Formácia študentov sociálnej práce pre prácu so zomierajúcimi ľuďmi a pozostalými
Abstract:
Background: One of the target groups of social work is people in palliative and hospice care and survivors. However, no matter what social facility the social worker works in and with any target group, he may contact a client who has lost a loved one and is going through grief. Therefore, no matter how difficult death is, students of social work as a helping profession working with clients who have lost a loved one must manage this topic thoroughly.
Objectives: The paper aims to specify which subjects at the Faculty of Theology of the Catholic University focus on social work with the dying or survivors. Find out about social work students’ attitudes to death.
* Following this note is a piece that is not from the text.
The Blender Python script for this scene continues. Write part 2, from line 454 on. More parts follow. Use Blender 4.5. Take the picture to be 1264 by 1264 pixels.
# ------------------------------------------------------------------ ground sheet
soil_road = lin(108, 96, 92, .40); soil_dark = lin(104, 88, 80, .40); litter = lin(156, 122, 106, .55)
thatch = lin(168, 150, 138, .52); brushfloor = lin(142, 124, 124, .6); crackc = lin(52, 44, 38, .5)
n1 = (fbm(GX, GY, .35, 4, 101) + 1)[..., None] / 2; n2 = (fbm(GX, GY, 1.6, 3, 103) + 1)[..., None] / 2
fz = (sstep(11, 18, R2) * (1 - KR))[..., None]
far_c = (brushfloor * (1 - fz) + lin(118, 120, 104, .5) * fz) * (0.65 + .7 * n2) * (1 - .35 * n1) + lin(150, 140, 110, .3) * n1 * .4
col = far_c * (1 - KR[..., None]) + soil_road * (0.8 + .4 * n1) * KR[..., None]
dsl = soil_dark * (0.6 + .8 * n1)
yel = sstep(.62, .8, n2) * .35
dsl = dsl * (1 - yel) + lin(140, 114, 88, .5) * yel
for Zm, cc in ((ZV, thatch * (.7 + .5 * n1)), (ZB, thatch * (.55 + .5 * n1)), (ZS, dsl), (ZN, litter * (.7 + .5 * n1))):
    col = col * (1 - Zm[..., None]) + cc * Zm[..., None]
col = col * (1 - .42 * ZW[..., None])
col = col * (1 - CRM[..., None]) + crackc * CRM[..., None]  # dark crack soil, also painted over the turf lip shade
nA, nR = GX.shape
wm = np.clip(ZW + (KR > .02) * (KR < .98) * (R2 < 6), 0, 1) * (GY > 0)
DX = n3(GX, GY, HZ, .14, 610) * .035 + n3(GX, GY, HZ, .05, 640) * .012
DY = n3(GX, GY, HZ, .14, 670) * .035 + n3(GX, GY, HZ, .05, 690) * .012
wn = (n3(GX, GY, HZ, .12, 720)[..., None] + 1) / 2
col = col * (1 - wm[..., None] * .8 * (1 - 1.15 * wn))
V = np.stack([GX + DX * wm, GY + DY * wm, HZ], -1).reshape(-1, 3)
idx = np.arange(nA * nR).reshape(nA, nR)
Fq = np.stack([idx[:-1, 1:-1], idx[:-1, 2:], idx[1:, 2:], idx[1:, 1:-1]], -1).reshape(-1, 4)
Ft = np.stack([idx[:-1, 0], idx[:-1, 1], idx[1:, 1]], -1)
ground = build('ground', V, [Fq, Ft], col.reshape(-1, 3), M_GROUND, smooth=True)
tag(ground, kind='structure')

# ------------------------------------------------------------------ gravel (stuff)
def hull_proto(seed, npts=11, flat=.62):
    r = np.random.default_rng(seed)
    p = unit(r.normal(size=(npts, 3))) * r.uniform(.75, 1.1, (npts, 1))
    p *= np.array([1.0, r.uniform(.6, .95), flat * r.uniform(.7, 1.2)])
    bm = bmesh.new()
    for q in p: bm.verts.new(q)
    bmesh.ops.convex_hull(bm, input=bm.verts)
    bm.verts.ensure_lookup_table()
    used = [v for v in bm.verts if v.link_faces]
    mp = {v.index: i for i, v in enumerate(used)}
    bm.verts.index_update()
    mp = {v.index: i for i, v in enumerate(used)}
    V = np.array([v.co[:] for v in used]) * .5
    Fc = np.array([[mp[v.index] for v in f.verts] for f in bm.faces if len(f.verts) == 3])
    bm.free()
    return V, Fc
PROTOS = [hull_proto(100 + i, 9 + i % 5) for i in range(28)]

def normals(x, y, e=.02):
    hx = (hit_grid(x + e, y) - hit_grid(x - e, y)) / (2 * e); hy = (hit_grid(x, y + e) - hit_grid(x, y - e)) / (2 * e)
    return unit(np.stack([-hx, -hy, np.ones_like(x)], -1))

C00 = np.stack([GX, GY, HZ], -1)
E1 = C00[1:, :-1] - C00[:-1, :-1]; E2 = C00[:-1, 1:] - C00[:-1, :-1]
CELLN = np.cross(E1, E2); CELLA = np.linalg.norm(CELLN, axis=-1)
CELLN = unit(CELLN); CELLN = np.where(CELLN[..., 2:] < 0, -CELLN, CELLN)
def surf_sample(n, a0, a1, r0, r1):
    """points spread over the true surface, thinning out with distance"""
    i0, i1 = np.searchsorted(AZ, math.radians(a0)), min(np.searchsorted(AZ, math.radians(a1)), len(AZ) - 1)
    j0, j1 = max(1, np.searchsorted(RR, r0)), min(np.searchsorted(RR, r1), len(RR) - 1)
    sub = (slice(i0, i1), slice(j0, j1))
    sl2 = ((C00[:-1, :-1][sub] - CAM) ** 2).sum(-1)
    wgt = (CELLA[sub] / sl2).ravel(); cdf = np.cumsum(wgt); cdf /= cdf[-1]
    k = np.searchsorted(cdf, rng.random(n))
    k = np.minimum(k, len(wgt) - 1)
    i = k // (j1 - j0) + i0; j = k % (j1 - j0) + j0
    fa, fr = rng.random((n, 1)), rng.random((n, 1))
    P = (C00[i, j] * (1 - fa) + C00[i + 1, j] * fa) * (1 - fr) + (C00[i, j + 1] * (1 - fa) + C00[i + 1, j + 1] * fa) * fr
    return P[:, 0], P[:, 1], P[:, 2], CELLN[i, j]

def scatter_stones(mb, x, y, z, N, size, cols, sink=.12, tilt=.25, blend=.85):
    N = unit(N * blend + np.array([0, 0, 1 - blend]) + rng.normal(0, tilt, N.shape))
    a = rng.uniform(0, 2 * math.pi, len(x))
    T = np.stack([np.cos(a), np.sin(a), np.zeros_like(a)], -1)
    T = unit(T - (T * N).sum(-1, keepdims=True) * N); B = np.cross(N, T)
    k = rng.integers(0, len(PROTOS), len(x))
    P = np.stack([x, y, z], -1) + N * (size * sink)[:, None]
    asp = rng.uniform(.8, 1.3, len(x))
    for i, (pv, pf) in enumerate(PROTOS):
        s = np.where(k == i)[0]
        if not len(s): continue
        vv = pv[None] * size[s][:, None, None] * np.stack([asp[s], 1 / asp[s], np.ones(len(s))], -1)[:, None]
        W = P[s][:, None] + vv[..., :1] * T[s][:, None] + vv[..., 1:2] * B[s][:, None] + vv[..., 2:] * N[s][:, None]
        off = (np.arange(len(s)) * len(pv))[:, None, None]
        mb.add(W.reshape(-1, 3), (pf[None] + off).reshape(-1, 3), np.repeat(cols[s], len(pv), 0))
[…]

Find out whether social work students tend to work with dying people or survivors.
Methodology: In the first part, we used the content analysis of study subjects from social work at the Faculty of Theology of the Catholic University in Ružomberok focused on social work with the dying or the survivors. In the second part, we researched with students of social work. In the research, we used a semi-structured interview and the “Cinquain” method.
Results: For students, the word death is often associated with terms such as fear, uncertainty, sadness, pain, trauma, suffering, loss of a loved one, abandonment, tragedy, end of a severe illness, end, transition to the next stage that everyone must undergo, stage of life, to which everyone gets once. In researching whether students are afraid of their death, we encountered answers such as perceptions of uncertainty about the course of death itself, fears of what they have not yet managed to do and what they would regret, whether feeling fear not of their death but also the death of their beloved person. Working with dying people would be depressing for many students and they would not be able to depersonalize; some said that it would depend on quite a bit on how the dying person would accept dying. More students tend to work with the survivors compared to working with the dying person. However, the students expressed their concerns about this service’s complexity due to the worker’s pain transfer and the unrealistic expectations that the social worker will somehow handle and manage the pain.
Conclusion: For some students, death is torturous, but in social work, it is a necessary topic. A separate space is devoted to it in the study subjects. Social work students are professionally prepared for social work with the dying and also with the survivors. However, the teacher should make this issue sensitive because each student may react differently to the topic of death. Open discussions are also appropriate where concerns about this issue can be addressed.
Key words: Death, Dying, Methods, Social work, Students, Survivor.